No restrictions shall be imposed on shareholders' pre-emptive rights regarding the 650,000,000 TL capital increase, and shareholders shall be entitled to exercise their pre-emptive rights at a price equal to the nominal value of 1 TL for each share with a nominal value of 1 TL. The pre-emptive rights exercise period shall be 15 (fifteen) days; if the last day of this period falls on an official holiday, the period shall end on the evening of the next business day;

If any shares remain unexercised following the pre-emptive rights period, such remaining shares shall be offered for sale on Borsa İstanbul A.Ş. Primary Market for a period of 2 (two) business days at a price not lower than their nominal value, based on the price formed on the market.
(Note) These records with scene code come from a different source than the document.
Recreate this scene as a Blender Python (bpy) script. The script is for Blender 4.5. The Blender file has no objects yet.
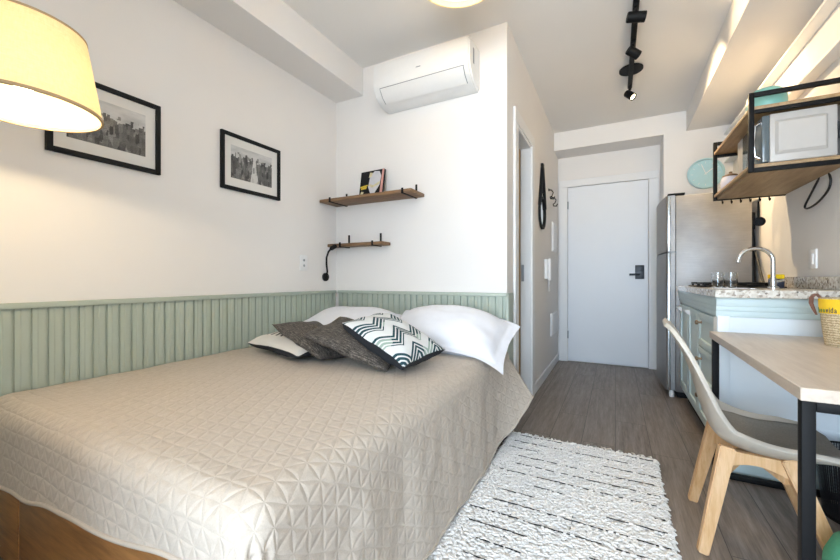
import bpy, bmesh, math, random
from mathutils import Vector, Matrix, noise
random.seed(7)
SC = bpy.context.scene
COL = SC.collection
PI = math.pi

# ------------------------------------------------------------------ materials
def lin(h):
    h = h.lstrip('#')
    out = []
    for i in (0, 2, 4):
        c = int(h[i:i+2], 16) / 255
        out.append(c/12.92 if c <= .04045 else ((c+.055)/1.055)**2.4)
    return (*out, 1)

class NT:
    def __init__(self, name):
        self.m = bpy.data.materials.new(name); self.m.use_nodes = True
        self.t = self.m.node_tree; self.n = self.t.nodes
        self.b = self.n['Principled BSDF']; self.out = self.n['Material Output']
    def add(self, kind, **kw):
        nd = self.n.new(kind)
        for k, v in kw.items():
            if hasattr(nd, k): setattr(nd, k, v)
            else: nd.inputs[k].default_value = v
        return nd
    def link(self, a, b): self.t.links.new(a, b)
    def math(self, op, a, b=None, c=None):
        nd = self.n.new('ShaderNodeMath'); nd.operation = op
        for i, v in enumerate((a, b, c)):
            if v is None: continue
            if isinstance(v, (int, float)): nd.inputs[i].default_value = v
            else: self.link(v, nd.inputs[i])
        return nd.outputs[0]
    def mix(self, fac, a, b):
        nd = self.n.new('ShaderNodeMix'); nd.data_type = 'RGBA'
        for sock, v in ((nd.inputs[0], fac), (nd.inputs[6], a), (nd.inputs[7], b)):
            if isinstance(v, (int, float, tuple)): sock.default_value = v
            else: self.link(v, sock)
        return nd.outputs[2]
    def ramp(self, fac, stops):
        nd = self.n.new('ShaderNodeValToRGB'); e = nd.color_ramp.elements
        while len(e) < len(stops): e.new(.5)
        for el, (p, c) in zip(e, stops): el.position = p; el.color = c
        self.link(fac, nd.inputs[0]); return nd.outputs[0]
    def coords(self, kind='Object', scale=(1, 1, 1), rot=(0, 0, 0)):
        tc = self.add('ShaderNodeTexCoord'); mp = self.add('ShaderNodeMapping')
        mp.inputs['Scale'].default_value = scale; mp.inputs['Rotation'].default_value = rot
        self.link(tc.outputs[kind], mp.inputs[0]); return mp.outputs[0]
    def noise(self, vec, scale, detail=3, rough=.5):
        nd = self.add('ShaderNodeTexNoise'); nd.inputs['Scale'].default_value = scale
        nd.inputs['Detail'].default_value = detail; nd.inputs['Roughness'].default_value = rough
        self.link(vec, nd.inputs['Vector']); return nd.outputs['Fac']
    def bump(self, h, strength=.3, dist=.01):
        nd = self.add('ShaderNodeBump'); nd.inputs['Strength'].default_value = strength
        nd.inputs['Distance'].default_value = dist
        self.link(h, nd.inputs['Height']); self.link(nd.outputs[0], self.b.inputs['Normal'])
    def set(self, **kw):
        for k, v in kw.items(): self.b.inputs[k.replace('_', ' ')].default_value = v
        return self

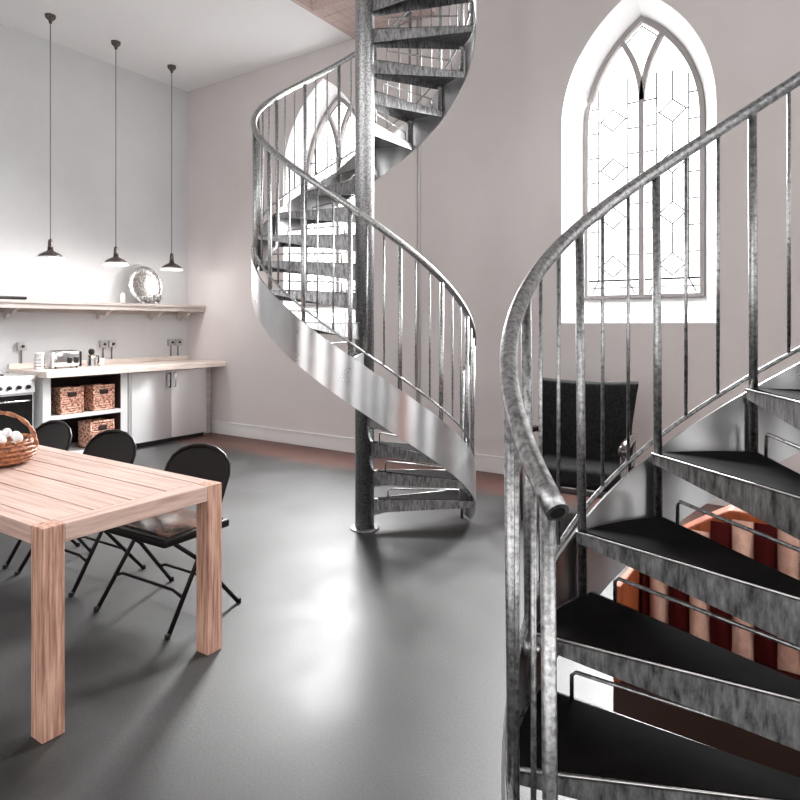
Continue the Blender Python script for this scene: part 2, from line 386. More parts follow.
# ------------------------------------------------------------------ spiral stairs
def spiral(cx, cy, r, p, zh, zb, zt, t0d, label, nst=24, hend=3, pend=0, sd=24., zo=0, adj={}):
    """t measured clockwise (seen from above) from the camera's right; heights linear in t"""
    root = thing('spiral_staircase', label, 'staircase', (cx, cy, 0), 0)
    def P(t, rr, z): a = YAW-t; return Vector((rr*math.cos(a), rr*math.sin(a), z))
    rise = p*sd/360; st = R(sd); t0 = R(t0d); rp = r-.012
    H = lambda z0, t: z0+p*t/(2*PI)
    top = rise*nst
    MB().lathe([(.070, .0), (.070, top+1.05), (.05, top+1.06), (0, top+1.06)], 40).build('column', M['galv'], root)
    MB().lathe([(.105, 0), (.105, .008), (.100, .010), (0, .014)], 40).build('base_plate', M['galv'], root)
    tend = t0+st*nst
    # stringer plate
    sb = MB(); n = 240; rows = []
    ts = t0-R(5)
    for i in range(n+1):
        t = ts+(tend-ts)*i/n
        zt_ = H(zt, t); zb_ = max(zt_-.29, .02)
        rows.append([sb.bm.verts.new(P(t, q, z)) for q, z in ((r+.008, zb_), (r+.008, zt_), (r+.016, zt_), (r+.016, zb_))])
    for a, b in zip(rows, rows[1:]):
        for j in range(4): sb._faces([sb.bm.faces.new((a[j], a[(j+1) % 4], b[(j+1) % 4], b[j]))], False)
    for f in sb.bm.faces: f.smooth = True
    sb.bm.faces.new(rows[0]); sb.bm.faces.new(rows[-1][::-1])
    so = sb.build('stringer', M['galvplate'], root)
    so.modifiers.new('es', 'EDGE_SPLIT').split_angle = R(40)
    # rails
    th0 = t0+R(hend)
    pts = [P(th0+(tend-th0)*i/200, r, H(zh, th0+(tend-th0)*i/200)) for i in range(201)]
    hr = MB().tube(pts, .0205, 16)
    # open tube end
    hr.build('handrail', M['galv'], root)
    d = (pts[1]-pts[0]).normalized()
    MB().tube([pts[0]-d*.0015, pts[0]-d*.0005], .0135, 16).build('handrail_cap', M['black'], root)
    pts = [P(t0+(tend-t0)*i/200, r, H(zb, t0+(tend-t0)*i/200)) for i in range(201)]
    MB().tube(pts, .0075, 8).build('lower_rail', M['galv'], root)
    for i in range(nst):
        t = t0+st*i; z = rise*(i+1)+zo; tp_ = t+(R(pend) if i == 0 else 0)
        zlo = z-rise if i else 0
        pb = MB().tube([P(tp_, rp, zlo), P(tp_, r, H(zh, tp_))], .0135, 12)
        po = pb.build('post', M['galv'], root)
        # clamp with bolt fixing the post to the tread
        c = MB(); q = P(t, r-.012, z-.02); t_ = t; t = tp_
        ra = P(t, 1, 0).normalized()
        c.tube([P(t, r-.04, z-.022), P(t, r+.006, z-.022)], .011, 8)
        c.tube([P(t, rp, z-.045), P(t, rp, z+.0)], .0185, 12)
        c.build('clamp', M['galv'], po); t = t_
        for k in (1, 2):
            tt = t+st*k/3
            if i == nst-1 and k: continue
            MB().tube([P(tt, r, H(zb, tt)), P(tt, r, H(zh, tt)-.01)], .0058, 8).build('baluster', M['galv'], root)
        da, dz = adj.get(i, (0, 0)); t += R(da); z += dz
        # tread: sector plate with a tapering front and back flange
        tb = MB(); ta, te = t-R(1.5), t+R(sd+1.5)
        ns = 10; inner = []; outer = []; ri, ro = .068, r-.002
        for j in range(ns+1):
            q = ta+(te-ta)*j/ns
            inner.append(P(q, ri, 0)); outer.append(P(q, ro, 0))
        poly = [v+Vector((0, 0, z-.006)) for v in inner]+[v+Vector((0, 0, z-.006)) for v in outer[::-1]]
        tb.prism(poly, (0, 0, .006))
        def flange(tq, hi_, ho_, sgn):
            a = P(tq, ri, z); b_ = P(tq, ro-.004, z)
            nrm = (b_-a).cross(Vector((0, 0, 1))).normalized()*.005*sgn
            tb.prism([a, b_, b_-Vector((0, 0, ho_)), a-Vector((0, 0, hi_))], nrm)
        flange(ta, .125, .030, 1); flange(te, .10, .045, -1)
        tr = tb.build('tread', M['galvtread'], root)
        # dark walking surface set just above the plate, inside a bright rim
        ins = MB(); pi_, po_ = [], []
        for j in range(ns+1):
            q = ta+R(1.1)+(te-ta-R(2.2))*j/ns
            pi_.append(P(q, ri+.03, z)); po_.append(P(q, ro-.012, z))
        # keep the nosing strip a constant width
        ins.prism(pi_+po_[::-1], (0, 0, .004))
        ins.build('tread_surface', M['rubber'], tr)
        e = MB(); a = P(ta, ri+.01, z+.001); b_ = P(ta, ro-.004, z+.001)
        e.tube([a, b_], .0028, 6); e.build('nosing_edge', M['edge'], tr)
        # riser safety bar
        q = te-R(1.2)
        ang = lambda rr: t+st*.985
        a0, a1 = P(q, .17, z+.003), P(q, r-.10, z+.003); upv = Vector((0, 0, .075))
        dv = (a1-a0).normalized()
        MB().tube([a0, a0+upv*.85, a0+upv+dv*.012, a1+upv-dv*.012, a1+upv*.85, a1], .0055, 8).build('riser_bar', M['galv'], tr)
    return root

def camw(xc, zc): return (xc*math.cos(YAW)-zc*math.sin(YAW), xc*math.sin(YAW)+zc*math.cos(YAW))
fx, fy = camw(-.257, 4.60)
spiral(fx, fy, .788, 3.42, 1.309, .487, .408, -19.2, 'far galvanised steel spiral staircase rising in the middle of the room', sd=22.5)
nx, ny = camw(1.033, 1.290)
spiral(nx, ny, .800, 3.2, -.290, -1.166, -1.213, 162.6, 'near galvanised steel spiral staircase cropped by the right edge of the photo', hend=1.0, pend=3.6, sd=23.3, zo=.026, adj={0: (5, .03), 1: (5.5, .036), 2: (2.5, .010)})

# ------------------------------------------------------------------ dining table
tx, ty0, ty1, tl, th, lg = -2.29, 1.145, 1.945, 2.55, .76, .080
t = thing('dining_table', 'pale oak plank dining table with thick square legs', 'table', (tx-tl/2, (ty0+ty1)/2, 0))
hx, hy = tl/2, (ty1-ty0)/2
for sx in (-1, 1):
    for sy in (-1, 1):
        x0, y0 = (hx-lg if sx > 0 else -hx), (hy-lg if sy > 0 else -hy)
        MB().box(x0, x0+lg, y0, y0+lg, 0, th).build('leg', M['woodleg'], t, bevel=.003)
tb = MB(); zt0 = th-.068
g_ = .0015
for sx in (-1, 1):
    x0 = hx-lg if sx > 0 else -hx
    MB().box(x0, x0+lg, -hy+lg+g_, hy-lg-g_, zt0, th-.001).build('end_rail', M['woodend'], t, bevel=.0025)
for sy in (-1, 1):
    y0 = hy-.07 if sy > 0 else -hy
    tb.box(-hx+lg+g_, hx-lg-g_, y0, y0+.07, zt0, th-.001)
w = (2*hy-.14)/4
for i in range(4):
    y0 = -hy+.07+i*w
    tb.box(-hx+lg+.003, hx-lg-.003, y0+.0035, y0+w-.0035, zt0+.01, th-.001)
tb.build('tabletop', M['wood'], t, bevel=.0025)
MB().box(-hx+.02, hx-.02, -hy+.02, hy-.02, zt0+.002, zt0+.018).build('underboard', M['groove'], t)

# ------------------------------------------------------------------ folding chairs
def folding_chair(label, loc, rz, grp):
    """front towards -Y, origin on floor below seat centre"""
    t = thing('folding_chair', label, 'chair', loc, rz, grp)
    w = .25; rt = .0115
    yf, yr = -.24, .22      # front / rear foot
    yt, zt = .20, .79       # backrest top
    # each side: front leg rising into the back frame; both joined by an arched top bar
    YB_ = lambda z: .115+(z-.56)*.45
    top = []
    for i in range(9):
        a = PI*i/8; top.append((-w*.96*math.cos(a), YB_(zt-.10+.12*math.sin(a)), zt-.10+.12*math.sin(a)))
    fl = MB(); pts = [(-w-.03, yf, .0), (-w, .02, .40), (-w*.98, .115, .56)]+top+[(w*.98, .115, .56), (w, .02, .40), (w+.03, yf, 0)]
    fl.tube(pts, rt, 10); fl.build('front_frame', M['chairblack'], t)
    for s in (-1, 1):
        MB().tube([(s*(w+.022), yr, 0), (s*(w-.02), -.02, .30), (s*(w-.028), -.17, .425)], rt*.92, 10).build('rear_leg', M['chairblack'], t)
        MB().lathe([(.0135, 0), (.0135, .022), (.012, .024)], 12, (s*(w+.03), yf, 0)).build('foot_cap', M['black'], t)
        MB().lathe([(.013, 0), (.013, .022), (.012, .024)], 12, (s*(w+.022), yr, 0)).build('foot_cap', M['black'], t)
    MB().tube([(-w-.012, -.14, .155), (-w*.8, -.145, .18), (w*.8, -.145, .18), (w+.012, -.14, .155)], .008, 8).build('stretcher', M['chairblack'], t)
    MB().tube([(-w, .13, .12), (-w*.8, .12, .14), (w*.8, .12, .14), (w, .13, .12)], .008, 8).build('stretcher', M['chairblack'], t)
    s_ = MB().rbox(-w+.012, w-.012, -.225, .19, .408, .450, .012, 3); s_.build('seat', M['chairblack'], t)
    MB().rbox(-w+.035, w-.035, -.19, .165, .447, .460, .006, 3).build('seat_pad', M['seatbrown'], t)
    # curved backrest panel with arched top
    bk = MB(); n = 14; rows = []
    for i in range(n+1):
        u = -1+2*i/n; x = u*w*.93
        zt_ = zt-.10+.11*math.sqrt(max(0, 1-u*u)); zb_ = .60+.015*math.sqrt(max(0, 1-u*u))
        yo = .012*(1-u*u)
        def yy(z): return YB_(z)-.004+yo
        rows.append([(x, yy(zb_), zb_), (x, yy(zt_), zt_), (x, yy(zt_)+.014, zt_), (x, yy(zb_)+.014, zb_)])
    rv = [[bk.bm.verts.new(p) for p in r_] for r_ in rows]
    for a, b in zip(rv, rv[1:]):
        for j in range(4): bk._faces([bk.bm.faces.new((a[j], a[(j+1) % 4], b[(j+1) % 4], b[j]))], True)
    bk.bm.faces.new(rv[0]); bk.bm.faces.new(rv[-1][::-1])
    o = bk.build('backrest', M['chairblack'], t); o.modifiers.new('es', 'EDGE_SPLIT').split_angle = R(40)
    return t
G = 'folding chairs along the far side of the table'
c1 = folding_chair('black metal folding chair nearest the table corner, its seat and legs in full view', (-2.86, 2.09, 0), R(2), G)
dup(c1, (-3.70, 2.09, 0), 'black metal folding chair in the middle of the row behind the table', R(2))
dup(c1, (-4.42, 2.09, 0), 'black metal folding chair beside the wicker basket, farthest along the table', R(0))

# basket on the table
bx, by = -3.55, 1.56
t = thing('wicker_basket', 'round brown wicker basket with an arched handle, standing on the table', 'basket', (bx, by, th))
b_ = MB()
prof = [(0, .004), (.115, .004), (.145, .03), (.163, .065), (.160, .095), (.152, .118), (.145, .118), (.150, .09), (.152, .065), (.135, .034), (.10, .018), (0, .018)]
b_.lathe(prof, 48); b_.build('basket_bowl', M['wickerdark'], t)
wv = MB()
for k in range(5):
    rr_ = [.140, .156, .166, .165, .158][k]; z = .022+.022*k
    wv.tube([((rr_+.006*(1 if (j+k) % 2 else -1))*math.cos(2*PI*j/40), (rr_+.006*(1 if (j+k) % 2 else -1))*math.sin(2*PI*j/40), z) for j in range(40)], .0085, 6, closed=True)
wv.build('woven_strands', M['wickerdark'], t)
rm = MB()
for ph in (0, PI):
    rm.tube([(.152*math.cos(2*PI*j/60)+.006*math.cos(j*1.1+ph)*math.cos(2*PI*j/60), .152*math.sin(2*PI*j/60)+.006*math.cos(j*1.1+ph)*math.sin(2*PI*j/60), .121+.006*math.sin(j*1.1+ph)) for j in range(60)], .008, 6, closed=True)
rm.build('basket_rim', M['wickerdark'], t)
hd = MB()
for ph in (0, PI):
    hd.tube([((.16+.006*math.cos(i*.9+ph))*math.cos(PI*i/30)*.83*1.18, (.16+.006*math.cos(i*.9+ph))*math.cos(PI*i/30)*.558*1.18, .10+.165*math.sin(PI*i/30)+.005*math.sin(i*.9+ph)) for i in range(31)], .0075, 8)
hd.build('handle', M['wickerdark'], t)
EG = 'white eggs in the table basket'
first = None
k = 0
for ring, n, z in ((.105, 8, .075), (.045, 3, .085), (.088, 6, .133), (0.034, 2, .160)):
    for j in range(n):
        a = 2*PI*j/n+ring*20
        loc = (bx+ring*math.cos(a), by+ring*math.sin(a), th+z)
        if first is None:
            e = MB(); e.lathe([(0, -.026), (.012, -.0235), (.02, -.015), (.0235, -.002), (.021, .012), (.014, .024), (.006, .031), (0, .033)], 20)
            first = e.build('egg', M['egg']); tag(first, 'white egg heaped in the wicker basket on the table', 'egg', EG); o = first
        else:
            o = first.copy(); COL.objects.link(o)
        o.location = loc; o.rotation_euler = (random.uniform(-1.2, 1.2), random.uniform(-1.2, 1.2), random.uniform(0, 6))
        k += 1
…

If there are still unsold shares after this sale on the Borsa İstanbul A.Ş. Primary Market, such unsold shares shall be cancelled within 6 (six) business days pursuant to the Communiqué on Shares numbered VII-128.1;

Article 6 of the Company's Articles of Association, titled "Capital and Shares," shall be amended in accordance with the provisions of the Turkish Commercial Code and capital markets legislation in relation to the rights issue; the shares to be issued due to the rights issue shall be distributed to shareholders as dematerialized shares within the framework of the regulations of the Capital Markets Board ("CMB") and the Central Securities Depository ("MKK"), and pre-emptive rights shall be exercised in accordance with the principles of the dematerialization system;

A resolution to this effect has been adopted.

Within the scope of the Board of Directors resolution, an application has been submitted to the Capital Markets Board today (27.11.2025).

This Material Event Disclosure has been prepared in Turkish and English, and in the case of any discrepancy between the two texts, the Turkish version shall prevail.